Творчество часто начинается с перекроя, разрушения отживших форм. Но не дай Бог допустить до разрушения Духа, до разрушения живых форм, в которых Дух дышит. Не дай Бог быть захваченным инерцией разрушения.
«Иди за мной и предоставь мертвым погребать своих мертвецов» (Матфей, 8:22), – то есть за вечно живым, отряхнув прах; но «не убий». Не разрушь живое!
Можно идти или стоять, в зависимости от того, движется или утверждается сейчас, в этот миг Дух живой. Дух может жить и в буре, и в тишине. Дух – в буре, когда она разрушает отжившее; Дух – против бури, когда она разрушает живое. Словом, покой или движение сами по себе ничего не значат. Важно быть в покое или в движении вместе с Духом, а не в инерции покоя или в инерции движения без Духа, против Духа.
Встреча с серафимом – высший миг творчества. Меч серафима – духовный меч, отсекающий все бренное, все инерционное. Меч, отделяющий внутреннее – вечное – от внешнего, бренного. Покорность этому мечу есть покорность глины Духу. Наш собственный Дух должен пойти навстречу Духу Божьему, против непокорной, слежавшейся, инерционной глины. Творящий Дух по сути ближе нам, чем мы сами себе, – чем наша собственная стихия, наши страсти. Дух этот больше «Я», чем я сам. Истинный ваятель сотрудничает с творящим Духом и дает Ему месить и лепить себя – глину. Но глина может не даться в руки. Схватка может кончиться победой материала над ваятелем. Тогда гибель. В лучшем случае – физическая. В худшем – духовная.

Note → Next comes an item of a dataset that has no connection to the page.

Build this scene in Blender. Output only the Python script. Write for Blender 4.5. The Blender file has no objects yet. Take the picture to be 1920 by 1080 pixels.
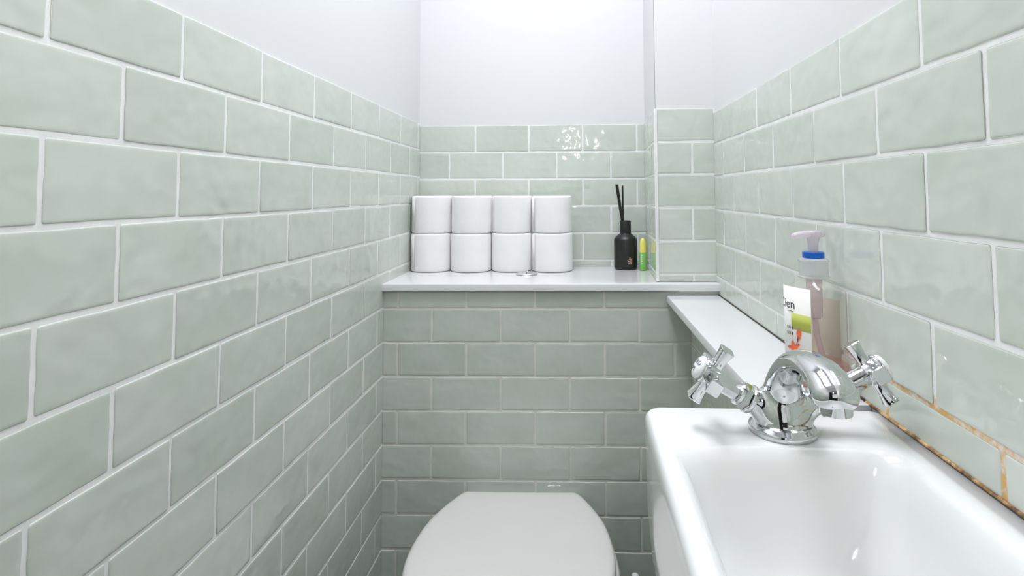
import bpy, bmesh, math, random
import numpy as np
from mathutils import Vector, Matrix, noise as mnoise

C = bpy.context.scene.collection
S = 0.077            # one tile row (tile + grout) in metres
CAMZ = 1.07

def W(X, Y, Z):      # tile-row units (right, down from eye level, away) -> metres
    return Vector((X * S, Z * S, CAMZ - Y * S))

# ------------------------------------------------------------------ camera, world, lights, exposure
sc = bpy.context.scene
F, CX, CY = 1021.0, 1035.34, 311.28
M = ((0.9996, 0.0048, 0.0269), (-0.0062, 0.9987, 0.0506), (-0.0266, -0.0508, 0.9984))
cd = bpy.data.cameras.new('camera')
cd.sensor_width = 36.0
cd.lens = F / 1920 * 36
cd.shift_x = (960 - CX) / 1920
cd.shift_y = (CY - 540) / 1920
cd.clip_start = 0.02
cam = bpy.data.objects.new('camera', cd)
C.objects.link(cam)
def wv(v):           # (right, down, away) direction -> world direction
    return Vector((v[0], v[2], -v[1]))
xa = wv(M[0]); ya = -wv(M[1]); za = -wv(M[2])
rot = Matrix((xa, ya, za)).transposed()
cam.matrix_world = Matrix.Translation((0, 0, CAMZ)) @ rot.to_4x4()
sc.camera = cam

w = bpy.data.worlds.new('world'); sc.world = w; w.use_nodes = True
w.node_tree.nodes['Background'].inputs[0].default_value = (0.9, 0.95, 1.0, 1)
w.node_tree.nodes['Background'].inputs[1].default_value = 0.02

def area(name, loc, size, power, rotx=0.0, col=(1, 1, 1), spread=math.radians(150)):
    l = bpy.data.lights.new(name, 'AREA'); l.shape = 'RECTANGLE'
    l.size, l.size_y = size; l.energy = power; l.color = col; l.spread = spread
    o = bpy.data.objects.new(name, l); C.objects.link(o)
    o.location = loc; o.rotation_euler = (rotx, 0, 0)
    return o
# ceiling lamp's light (its housing is built below) and an added frontal fill light in the unseen hall behind
area('ceiling_lamp_light', (-0.06, 0.80, 2.36), (0.42, 0.80), 12.2, 0.0, (0.965, 0.978, 1.05))
area('hall_fill_light', (-0.05, -1.9, 1.55), (0.7, 1.0), 1.2, math.radians(90), (0.95, 0.98, 1.0))

vs = sc.view_settings
sc.display_settings.display_device = 'sRGB'
vs.view_transform = 'Standard'; vs.look = 'None'
vs.gamma = 1.0; vs.use_curve_mapping = False
vs.exposure = 0.04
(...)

Гибель духовная наступает тогда, когда Дух захлебывается в инерции разрушения; или тогда, когда он упорствует в инерции сотворенной формы против творящего Духа. Когда он не дает Творцу разрушить свое затвердевшее тварное «я». Вечность отдельности, ограниченности – это абсурд, стремление к нему – противостояние началу, сотворившему тебя. Вечен только Творец. Тварь, желающая быть вечной без преображения, без причастия Творцу, становится демонической.